Thursday, January 29, 2004

The Office Type

Often I feel like I'm only looking at life in an office-environment only from my point of view. I'd like to hear the perceptions of others.

I feel like I am alone... like I don't fit in. For lack of a better description - this is nerd central. People... men... don't look you in the eye when they talk to you. Pleasant morning greetings in the elevator are infrequent (not that my demeanor in the morning always merits a pleasant morning greeting). Plus I just get this overall feeling that most of these people live mainly inside their minds. A good number of them are terribly rigid and uptight. I don't get the sense that many of them actually 'live' or attempt to experience the 'out-of-the-ordinary.'

The people in my own group (or more accurately the management on the other side of the wall) don't seem too adept at thinking of long term solutions or goals. Documentation and sharing of processes and tools is unheard of. I always hear them yelling at each other to get a quick fix. They don't seem to be in anything other than crisis mode.

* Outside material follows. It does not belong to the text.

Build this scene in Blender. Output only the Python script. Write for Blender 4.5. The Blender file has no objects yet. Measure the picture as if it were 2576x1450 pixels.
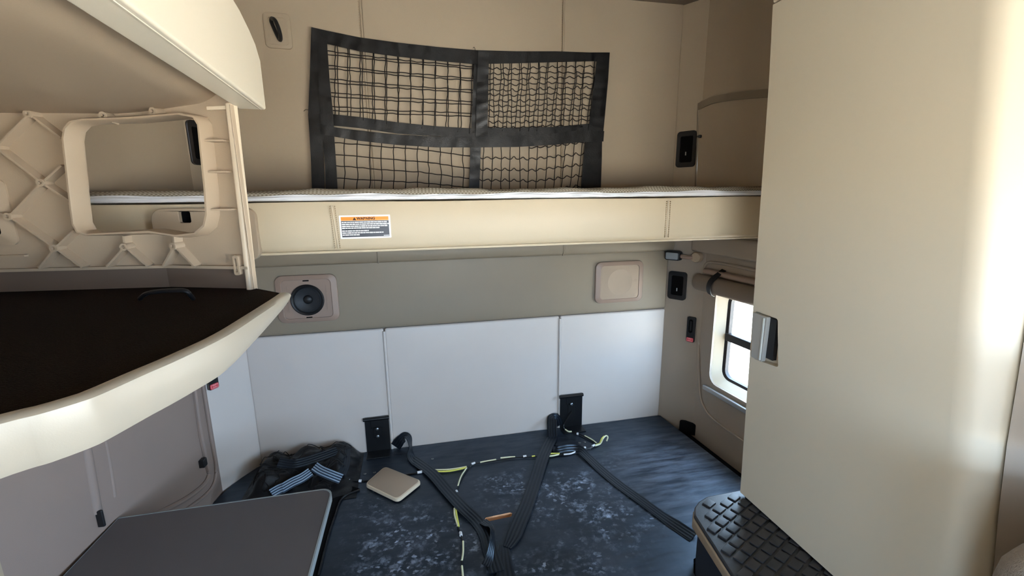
import bpy, bmesh, math, random
from mathutils import Vector, Matrix
from mathutils.geometry import tessellate_polygon
random.seed(7)
SC = bpy.context.scene
COL = SC.collection
PI = math.pi
V = Vector

# ------------------------------------------------------------------ camera (calibrated from the photograph)
W, H, FPX = 2576, 1450, 1114.765
YAW, PITCH, ROLL = math.radians(-12.4235), math.radians(11.799), math.radians(-0.6154)
CAM = V((-0.26607, -2.02031, 1.64037))
_f = V((-math.sin(YAW), math.cos(YAW), 0)); _r = V((math.cos(YAW), math.sin(YAW), 0)); _u = V((0, 0, 1))
FW = _f * math.cos(PITCH) - _u * math.sin(PITCH); _u2 = _u * math.cos(PITCH) + _f * math.sin(PITCH)
RT = _r * math.cos(ROLL) + _u2 * math.sin(ROLL); UP = _u2 * math.cos(ROLL) - _r * math.sin(ROLL)

def ray(x, y): return FW + RT * ((x - W / 2) / FPX) - UP * ((y - H / 2) / FPX)
def onX(x, y, v): d = ray(x, y); return CAM + d * ((v - CAM.x) / d.x)
def onY(x, y, v): d = ray(x, y); return CAM + d * ((v - CAM.y) / d.y)
def onZ(x, y, v): d = ray(x, y); return CAM + d * ((v - CAM.z) / d.z)
def onP(x, y, p0, p1):                                   # vertical plane through two plan points
    n = V((-(p1[1] - p0[1]), p1[0] - p0[0], 0)); d = ray(x, y)
    return CAM + d * ((V((p0[0], p0[1], 0)) - V((CAM.x, CAM.y, 0))).dot(n) / d.dot(n))

cam_data = bpy.data.cameras.new('camera'); cam = bpy.data.objects.new('camera', cam_data); COL.objects.link(cam)
cam_data.sensor_width = 36; cam_data.lens = FPX / W * 36; cam_data.clip_start = 0.02
M3 = Matrix((RT, UP, -FW)).transposed(); cam.matrix_world = Matrix.Translation(CAM) @ M3.to_4x4()
SC.camera = cam

# ------------------------------------------------------------------ materials
def srgb(r, g, b):
    f = lambda c: (c / 255) / 12.92 if c / 255 <= 0.04045 else ((c / 255 + 0.055) / 1.055) ** 2.4
    return (f(r), f(g), f(b), 1)
MATS = {}
def mat(name, col, rough=0.5, spec=0.5, metal=0.0, bump=0.0, bscale=400, vary=0.0, vscale=6, coat=0.0, rvar=0.0, bdist=0.001):
    m = bpy.data.materials.new(name); m.use_nodes = True; nt = m.node_tree; b = nt.nodes['Principled BSDF']
    b.inputs['Base Color'].default_value = col; b.inputs['Roughness'].default_value = rough
    b.inputs['Specular IOR Level'].default_value = spec; b.inputs['Metallic'].default_value = metal
    b.inputs['Coat Weight'].default_value = coat
    tc = nt.nodes.new('ShaderNodeTexCoord')
    if vary or rvar:
        n = nt.nodes.new('ShaderNodeTexNoise'); n.inputs['Scale'].default_value = vscale; n.inputs['Detail'].default_value = 5
        nt.links.new(tc.outputs['Object'], n.inputs['Vector'])
        if vary:
            mr = nt.nodes.new('ShaderNodeMapRange'); mr.inputs['To Min'].default_value = 1 - vary; mr.inputs['To Max'].default_value = 1 + vary
            mx = nt.nodes.new('ShaderNodeMix'); mx.data_type = 'RGBA'; mx.blend_type = 'MULTIPLY'; mx.inputs[0].default_value = 1
            nt.links.new(n.outputs['Fac'], mr.inputs['Value']); mx.inputs[6].default_value = col
            nt.links.new(mr.outputs['Result'], mx.inputs[7]); nt.links.new(mx.outputs[2], b.inputs['Base Color'])
        if rvar:
            mr2 = nt.nodes.new('ShaderNodeMapRange'); mr2.inputs['From Min'].default_value = 0.35; mr2.inputs['From Max'].default_value = 0.65
            mr2.inputs['To Min'].default_value = max(0.05, rough - rvar); mr2.inputs['To Max'].default_value = rough + rvar
            nt.links.new(n.outputs['Fac'], mr2.inputs['Value']); nt.links.new(mr2.outputs['Result'], b.inputs['Roughness'])
    if bump:
        n2 = nt.nodes.new('ShaderNodeTexNoise'); n2.inputs['Scale'].default_value = bscale; n2.inputs['Detail'].default_value = 2
        bp = nt.nodes.new('ShaderNodeBump'); bp.inputs['Strength'].default_value = bump; bp.inputs['Distance'].default_value = bdist
        nt.links.new(tc.outputs['Object'], n2.inputs['Vector']); nt.links.new(n2.outputs['Fac'], bp.inputs['Height']); nt.links.new(bp.outputs['Normal'], b.inputs['Normal'])
    MATS[name] = m; return m

vinyl_tan = mat('vinyl_tan', srgb(180, 164, 142), 0.55, 0.4, bump=0.25, bscale=500, vary=0.03)
vinyl_taupe = mat('vinyl_taupe', srgb(142, 129, 111), 0.5, 0.4, bump=0.25, bscale=500, vary=0.06)
vinyl_grey = mat('vinyl_grey', srgb(210, 202, 196), 0.40, 0.45, bump=0.2, bscale=500, vary=0.04)
vinyl_cream = mat('vinyl_cream', srgb(206, 190, 162), 0.5, 0.4, bump=0.2, bscale=500, vary=0.02)
plastic_cream = mat('plastic_cream', srgb(222, 205, 180), 0.38, 0.5, bump=0.08, bscale=700)
plastic_white = mat('plastic_white', srgb(240, 229, 208), 0.35, 0.5, bump=0.05, bscale=700)
shelf_trim_m = mat('shelf_trim', srgb(168, 160, 145), 0.35, 0.5, bump=0.05, bscale=700)
plastic_tan = mat('plastic_tan', srgb(176, 157, 134), 0.45, 0.45, bump=0.15, bscale=600)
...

This group isn't really big on communicating the larger picture. They don't really talk about anything with each other but their jobs... their immediate responsibilities. Occasionally someone gripes about their truculent child or a busted pipe in their basement. Still, they don't appear to have much time to actually live their lives and therefore have anything to talk about because many of them stay in the office until 1:00 AM. The atmosphere of communication here is very similar to the one I experienced at home as a child. Don't talk about your feelings, and the best is always expected of you. You do your best at school, in your extra-curriculars; you do what you are told. You're expected to work your tail off and not question the directions that come from above. Then on all accounts I should feel at home here... but I don't.

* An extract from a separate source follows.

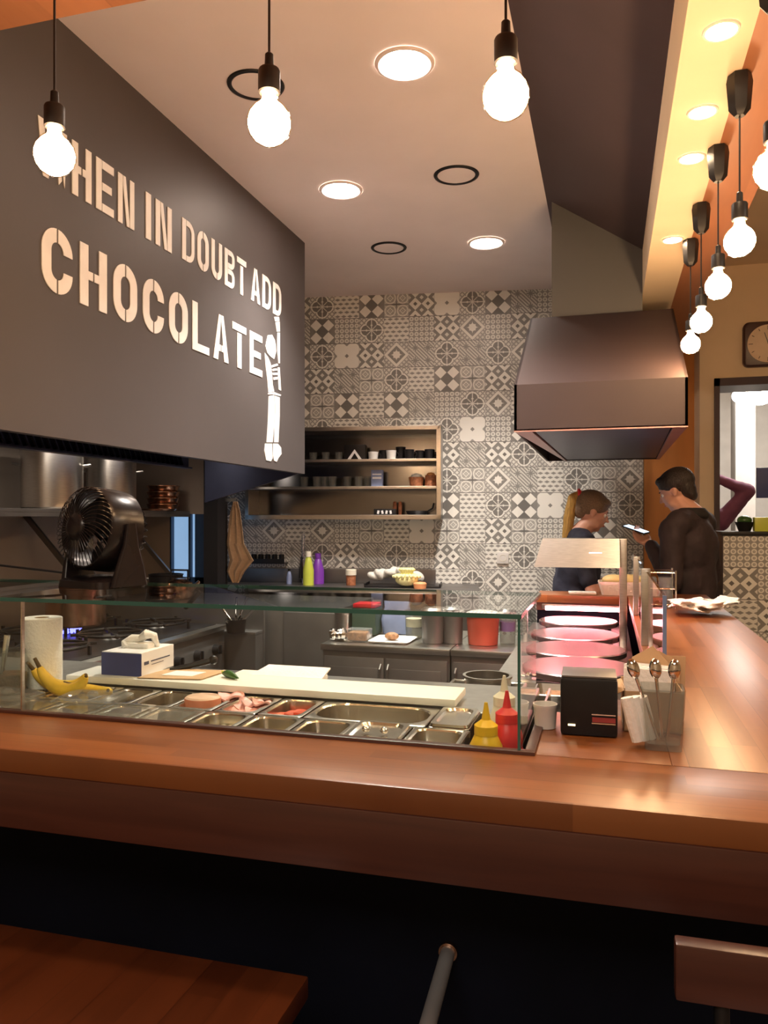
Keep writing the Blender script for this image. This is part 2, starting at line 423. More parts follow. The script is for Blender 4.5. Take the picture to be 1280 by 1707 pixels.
def dup(root, loc, rotz=None, label=None):
    r = root.copy(); COL.objects.link(r); r.location = loc
    if rotz is not None: r.rotation_euler = (0, 0, rotz)
    if label: r['label'] = label
    for ch in list(root.children):
        c = ch.copy(); COL.objects.link(c); c.parent = r
        for g in ch.children:
            d = g.copy(); COL.objects.link(d); d.parent = c
    return r
def rrect(x0, x1, y0, y1, z, r, n=5):
    pts = []
    for cx, cy, a0 in ((x1 - r, y1 - r, 0), (x0 + r, y1 - r, 90), (x0 + r, y0 + r, 180), (x1 - r, y0 + r, 270)):
        for k in range(n + 1):
            a = math.radians(a0 + 90 * k / n); pts.append((cx + r * math.cos(a), cy + r * math.sin(a), z))
    return pts

# ============================================================ SETTING
CEIL = 3.28
PX = -1.884                                   # face of the lettered panel
struct('floor', MB().bb(-4.2, 4.2, -3.2, 9.5, -.1, 0), 'floor')
struct('ceiling', MB().bb(-4.2, -.33, 1.6, 7.2, CEIL, CEIL + .12), 'white_paint', 'white painted kitchen ceiling')
struct('ceiling.001', MB().prism([(-.33, 1.6, CEIL), (.18, 1.6, 2.95), (.18, 1.6, CEIL + .12), (-.33, 1.6, CEIL + .12)], (0, 5.2, 0)), 'dark_ceiling', 'dark brown sloping ceiling strip')
struct('ceiling.002', MB().bb(.5, 4.2, -3.2, 9.5, CEIL, CEIL + .12), 'cream', 'cream ceiling of the guest side')
struct('ceiling.003', MB().bb(-4.2, .5, -3.2, .2, CEIL, CEIL + .12), 'cream', 'cream ceiling behind the photographer')
struct('trim_1', MB().bb(-4.2, .52, .2, 1.60, 2.70, CEIL + .1), 'soffit_wood', 'wooden soffit above the front of the bar')
struct('trim_2', MB().bb(.345, .525, 1.6, 6.6, 2.70, CEIL + .1), 'soffit_wood', 'orange wooden soffit over the long side of the bar')
struct('trim_3', MB().bb(.18, .345, 1.6, 6.6, 2.70, CEIL + .1), 'cream', 'cream soffit band with spots')
# tile wall: corner at the photograph's column seam x=724
A8 = math.radians(8.8)
W0 = Vector((-1.319, 6.081, 0)); WD = Vector((math.cos(A8), math.sin(A8), 0)); WN = Vector((math.sin(A8), -math.cos(A8), 0))
def wl(s, d, z): return W0 + WD * s + WN * d + Vector((0, 0, z))     # along wall, out from wall, height
def wpt(px, py, d):
    """pixel -> (s, z) on the plane d in front of the tile wall"""
    r = ray(px, py); o = W0 + WN * d - CAM; t = o.dot(WN) / r.dot(WN); p = CAM + r * t
    return (p - W0 - WN * d).dot(WD), p.z
rows = {
 0: (-6, 'IRSHQSQIDYSWQDHRQS'), 1: (-6, 'RDHIQYDRQIRSERSYIQ'), 2: (-6, 'SEQRIHQWSEHQHQEIRD'), 3: (-6, 'IQYDHSSHYQIDYSHQRS'),
 4: (-6, 'QIRSEDYDIDHRQEIQHR'), 5: (-6, 'HSQYIDQIHQIQWRDESQ'), 6: (-6, 'DRYIQHSIRQDSHSQERI'), 7: (-6, 'QYHRISQDEHIQYEHIQYE'),
 8: (-6, 'RSEQHIYRSQDDIQDWHRQ'), 9: (-6, 'IHRQYERERYIWYISYRQDH'), 10: (-6, 'QRSYHDHQSHQRSHIQIHSE'), 11: (-6, 'SHIQRQYSDRIIQEIHQRHI')}
PIDS = 'DSEQWRHIY'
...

I often feel guilty because I shouldn't complain... I actually have a job. I have an inner monologue that goes as follows:
----Starving children in China don't have jobs!----
***Who gives a shit...
----You should feel fortunate that you have a place to work----
***Yes, and then what... should I also accept the fact that I am terribly unhappy and bored... not to mention I don't really understand or appreciate the type of people who work here. Nor do I feel recognized for what I do.
----You should just tuck it in an take it... buck up little camper, because you know there's an eager face in a 3rd world country who is just willing to take your job at a quarter of what you're paid----
***They can have it...

Then for a brief moment I fantasize about working at a Starbucks and I realize that in this economy we cannot afford to be persnickety and balk at being taken advantage of... and our employers know this. And it makes me want to give them the finger even more. The reality is most corporate employers expect their salaried employees to devote extra hours to their jobs. Also, they expect these employees to take care of the administrative overhead in addition to their project time. After all, we aren't in France. Our company makes quite a to do about the fact that they whole-heartedly advocate 'work-life-balance.' This is mainly a show... Though I suspect other groups probably get a bigger bite out of the 'WLB' pie than others.

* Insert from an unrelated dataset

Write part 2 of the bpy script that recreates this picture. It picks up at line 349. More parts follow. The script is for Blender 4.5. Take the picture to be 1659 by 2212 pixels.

A few weeks ago, I had this epiphany about existing in the power structure that defines the work engine at this company... They're fucking with us, they're fucking us in the ass... and they pay us just enough so that we're willing to come back. I'm sure that this is not a revelation of Newtonian proportions in the business world. However, it seemed like breakthrough for me. Strangely, I felt as if I'd found some peace with my situation because I felt that, as long as I was aware of how they were 'fucking with us' I could recognize when it was coming (not necessarily avoid it), but still I could see it and know how I could or could not react to it. Coming to this realization offers some dangerous knowledge...

Someone who's reading this might simply deduct that I need to leave my job because it's making me UNHAPPY. I'm getting there... resume writing and revisions are on their way... of course not the one below. Though, I am curious what would happen if I did send it somewhere (to a job/company I didn't intend to work for) at least it might make someone laugh.... now your stretching it.